#### [TASK TO COMPLETE]
The line holding "SC.camera = cam_o" is the last one to output; start at the first line of the data, keep every line in between exactly, and leave out pictures.

#### [RAW RECORDS]

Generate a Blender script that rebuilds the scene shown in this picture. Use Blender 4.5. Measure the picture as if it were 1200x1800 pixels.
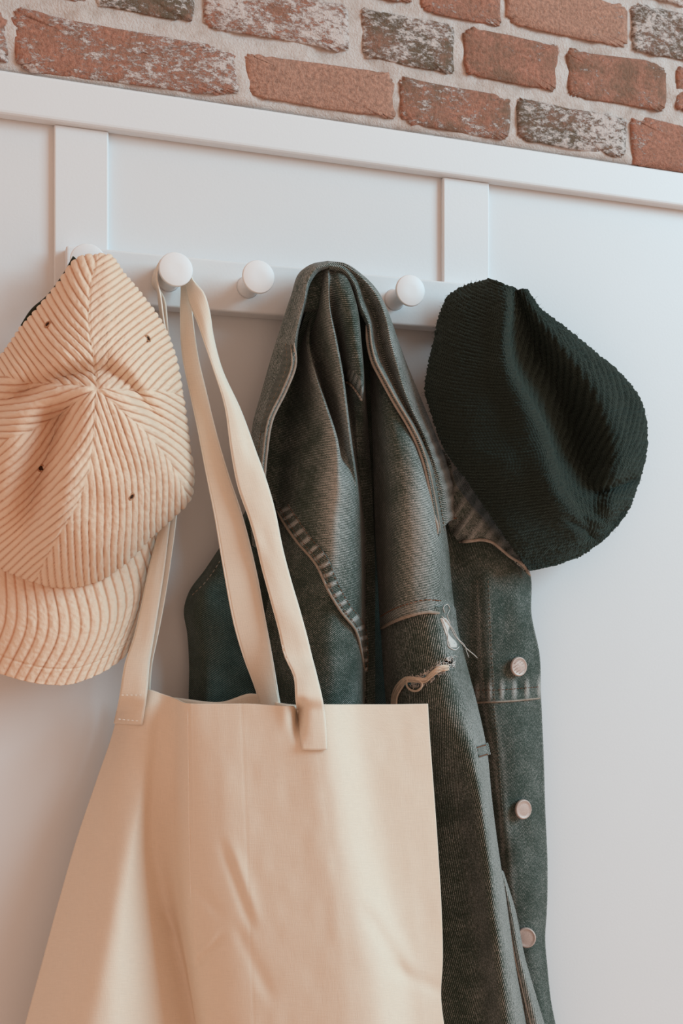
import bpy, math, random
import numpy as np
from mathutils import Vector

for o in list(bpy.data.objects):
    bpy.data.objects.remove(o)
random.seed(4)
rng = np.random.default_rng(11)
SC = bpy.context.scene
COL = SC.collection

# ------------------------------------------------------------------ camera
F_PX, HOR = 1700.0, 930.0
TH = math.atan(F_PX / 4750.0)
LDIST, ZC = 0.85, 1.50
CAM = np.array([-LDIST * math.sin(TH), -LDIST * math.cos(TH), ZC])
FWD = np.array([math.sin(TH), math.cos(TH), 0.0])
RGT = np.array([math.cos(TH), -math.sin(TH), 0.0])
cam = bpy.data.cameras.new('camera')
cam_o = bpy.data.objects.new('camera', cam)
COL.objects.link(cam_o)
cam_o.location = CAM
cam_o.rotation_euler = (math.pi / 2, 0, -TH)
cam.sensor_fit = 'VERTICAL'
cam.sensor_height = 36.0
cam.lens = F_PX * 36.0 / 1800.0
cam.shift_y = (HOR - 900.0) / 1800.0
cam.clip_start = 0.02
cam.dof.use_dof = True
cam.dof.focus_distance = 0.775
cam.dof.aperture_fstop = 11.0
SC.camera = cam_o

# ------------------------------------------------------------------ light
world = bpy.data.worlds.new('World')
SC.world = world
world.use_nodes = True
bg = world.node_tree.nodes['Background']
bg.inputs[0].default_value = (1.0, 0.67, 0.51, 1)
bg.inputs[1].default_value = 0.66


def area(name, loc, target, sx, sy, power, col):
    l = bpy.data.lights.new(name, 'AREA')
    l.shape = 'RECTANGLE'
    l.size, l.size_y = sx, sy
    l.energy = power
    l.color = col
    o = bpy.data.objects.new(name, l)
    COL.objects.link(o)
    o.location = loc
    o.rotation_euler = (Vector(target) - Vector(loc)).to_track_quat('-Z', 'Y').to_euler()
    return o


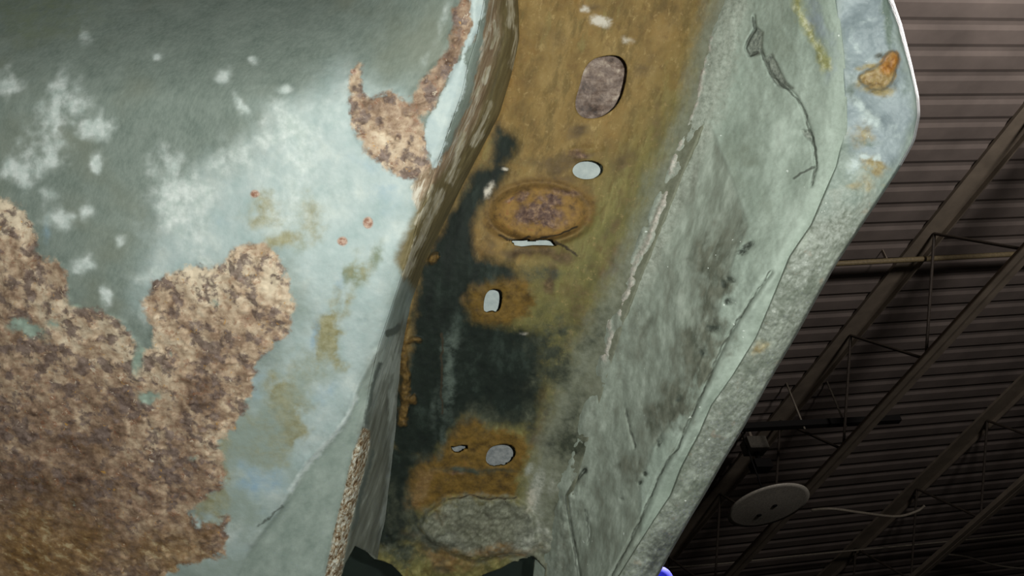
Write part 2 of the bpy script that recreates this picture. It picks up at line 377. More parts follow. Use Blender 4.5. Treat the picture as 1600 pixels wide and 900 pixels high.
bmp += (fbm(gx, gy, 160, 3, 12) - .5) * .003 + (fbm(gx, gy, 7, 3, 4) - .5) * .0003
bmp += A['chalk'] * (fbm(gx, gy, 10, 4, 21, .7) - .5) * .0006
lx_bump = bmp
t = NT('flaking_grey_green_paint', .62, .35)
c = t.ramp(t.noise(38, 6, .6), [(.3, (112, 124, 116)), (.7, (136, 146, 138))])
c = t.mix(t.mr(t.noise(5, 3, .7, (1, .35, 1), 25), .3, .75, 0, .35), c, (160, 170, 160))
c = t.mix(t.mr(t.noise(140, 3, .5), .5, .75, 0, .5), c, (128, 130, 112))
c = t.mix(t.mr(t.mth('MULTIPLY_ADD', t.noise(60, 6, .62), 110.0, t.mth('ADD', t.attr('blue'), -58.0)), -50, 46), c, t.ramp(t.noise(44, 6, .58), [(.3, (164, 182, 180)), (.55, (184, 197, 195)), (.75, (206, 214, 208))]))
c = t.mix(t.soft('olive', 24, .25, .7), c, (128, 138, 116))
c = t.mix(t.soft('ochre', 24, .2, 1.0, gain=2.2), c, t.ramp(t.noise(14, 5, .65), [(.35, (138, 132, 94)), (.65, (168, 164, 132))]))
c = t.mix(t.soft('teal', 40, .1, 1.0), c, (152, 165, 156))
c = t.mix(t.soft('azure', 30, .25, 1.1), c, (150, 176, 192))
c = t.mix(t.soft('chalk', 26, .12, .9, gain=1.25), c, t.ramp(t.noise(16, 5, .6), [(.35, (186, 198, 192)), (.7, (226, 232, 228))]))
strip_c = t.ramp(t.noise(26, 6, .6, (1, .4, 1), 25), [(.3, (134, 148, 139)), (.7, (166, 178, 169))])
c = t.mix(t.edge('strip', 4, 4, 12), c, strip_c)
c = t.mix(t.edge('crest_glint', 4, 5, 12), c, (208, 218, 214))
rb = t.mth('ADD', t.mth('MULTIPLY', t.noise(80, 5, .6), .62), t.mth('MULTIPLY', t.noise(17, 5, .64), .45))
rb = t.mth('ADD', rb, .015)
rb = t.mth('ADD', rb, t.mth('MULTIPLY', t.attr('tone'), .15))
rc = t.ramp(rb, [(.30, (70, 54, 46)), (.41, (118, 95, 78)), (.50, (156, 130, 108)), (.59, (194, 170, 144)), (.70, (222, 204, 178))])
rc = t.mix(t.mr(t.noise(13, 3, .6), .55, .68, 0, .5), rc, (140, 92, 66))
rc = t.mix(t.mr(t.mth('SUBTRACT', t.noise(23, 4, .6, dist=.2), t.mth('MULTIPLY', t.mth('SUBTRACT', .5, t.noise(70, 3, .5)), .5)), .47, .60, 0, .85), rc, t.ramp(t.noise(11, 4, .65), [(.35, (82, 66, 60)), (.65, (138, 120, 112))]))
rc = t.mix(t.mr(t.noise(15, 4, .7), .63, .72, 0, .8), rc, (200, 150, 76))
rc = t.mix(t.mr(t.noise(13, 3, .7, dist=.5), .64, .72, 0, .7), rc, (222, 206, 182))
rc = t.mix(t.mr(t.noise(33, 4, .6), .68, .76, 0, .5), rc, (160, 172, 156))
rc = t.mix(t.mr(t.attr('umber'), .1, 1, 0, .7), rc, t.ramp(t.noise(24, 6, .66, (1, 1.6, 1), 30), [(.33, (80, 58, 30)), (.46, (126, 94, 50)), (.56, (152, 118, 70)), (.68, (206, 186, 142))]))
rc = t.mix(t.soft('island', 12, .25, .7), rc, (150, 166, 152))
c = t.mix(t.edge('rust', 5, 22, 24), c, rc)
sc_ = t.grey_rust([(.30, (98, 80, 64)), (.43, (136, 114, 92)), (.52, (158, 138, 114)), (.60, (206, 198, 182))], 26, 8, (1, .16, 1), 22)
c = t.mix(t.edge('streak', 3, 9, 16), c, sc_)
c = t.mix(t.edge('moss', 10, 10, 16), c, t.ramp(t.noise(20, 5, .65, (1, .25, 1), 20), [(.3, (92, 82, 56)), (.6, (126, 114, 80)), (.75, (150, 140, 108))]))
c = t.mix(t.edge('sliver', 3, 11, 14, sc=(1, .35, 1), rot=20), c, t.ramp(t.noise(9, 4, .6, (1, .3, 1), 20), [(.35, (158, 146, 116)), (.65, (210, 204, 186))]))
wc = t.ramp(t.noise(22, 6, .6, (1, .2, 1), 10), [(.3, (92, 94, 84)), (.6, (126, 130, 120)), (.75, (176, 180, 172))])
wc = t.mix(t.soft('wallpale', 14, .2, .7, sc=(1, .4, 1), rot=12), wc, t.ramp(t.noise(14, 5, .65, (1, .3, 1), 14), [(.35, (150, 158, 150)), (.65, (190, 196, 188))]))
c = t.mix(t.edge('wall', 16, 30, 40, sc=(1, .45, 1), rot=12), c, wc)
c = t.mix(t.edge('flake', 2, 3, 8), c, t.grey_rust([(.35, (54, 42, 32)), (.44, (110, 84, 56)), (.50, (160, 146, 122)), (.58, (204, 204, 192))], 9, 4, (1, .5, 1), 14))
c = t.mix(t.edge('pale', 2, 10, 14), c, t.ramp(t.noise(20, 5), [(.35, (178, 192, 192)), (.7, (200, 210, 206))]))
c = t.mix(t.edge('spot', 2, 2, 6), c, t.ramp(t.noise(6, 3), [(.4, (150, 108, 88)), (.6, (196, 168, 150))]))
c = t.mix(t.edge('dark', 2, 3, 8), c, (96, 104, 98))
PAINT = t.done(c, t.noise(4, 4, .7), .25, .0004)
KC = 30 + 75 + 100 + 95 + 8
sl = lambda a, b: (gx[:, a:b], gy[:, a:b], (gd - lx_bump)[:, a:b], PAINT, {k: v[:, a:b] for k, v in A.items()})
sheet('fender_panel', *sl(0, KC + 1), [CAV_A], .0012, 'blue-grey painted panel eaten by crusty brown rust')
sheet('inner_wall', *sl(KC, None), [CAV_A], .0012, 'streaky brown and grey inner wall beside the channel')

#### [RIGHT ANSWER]
Generate a Blender script that rebuilds the scene shown in this picture. Use Blender 4.5. Measure the picture as if it were 1200x1800 pixels.
import bpy, math, random
import numpy as np
from mathutils import Vector

for o in list(bpy.data.objects):
    bpy.data.objects.remove(o)
random.seed(4)
rng = np.random.default_rng(11)
SC = bpy.context.scene
COL = SC.collection

# ------------------------------------------------------------------ camera
F_PX, HOR = 1700.0, 930.0
TH = math.atan(F_PX / 4750.0)
LDIST, ZC = 0.85, 1.50
CAM = np.array([-LDIST * math.sin(TH), -LDIST * math.cos(TH), ZC])
FWD = np.array([math.sin(TH), math.cos(TH), 0.0])
RGT = np.array([math.cos(TH), -math.sin(TH), 0.0])
cam = bpy.data.cameras.new('camera')
cam_o = bpy.data.objects.new('camera', cam)
COL.objects.link(cam_o)
cam_o.location = CAM
cam_o.rotation_euler = (math.pi / 2, 0, -TH)
cam.sensor_fit = 'VERTICAL'
cam.sensor_height = 36.0
cam.lens = F_PX * 36.0 / 1800.0
cam.shift_y = (HOR - 900.0) / 1800.0
cam.clip_start = 0.02
cam.dof.use_dof = True
cam.dof.focus_distance = 0.775
cam.dof.aperture_fstop = 11.0
SC.camera = cam_o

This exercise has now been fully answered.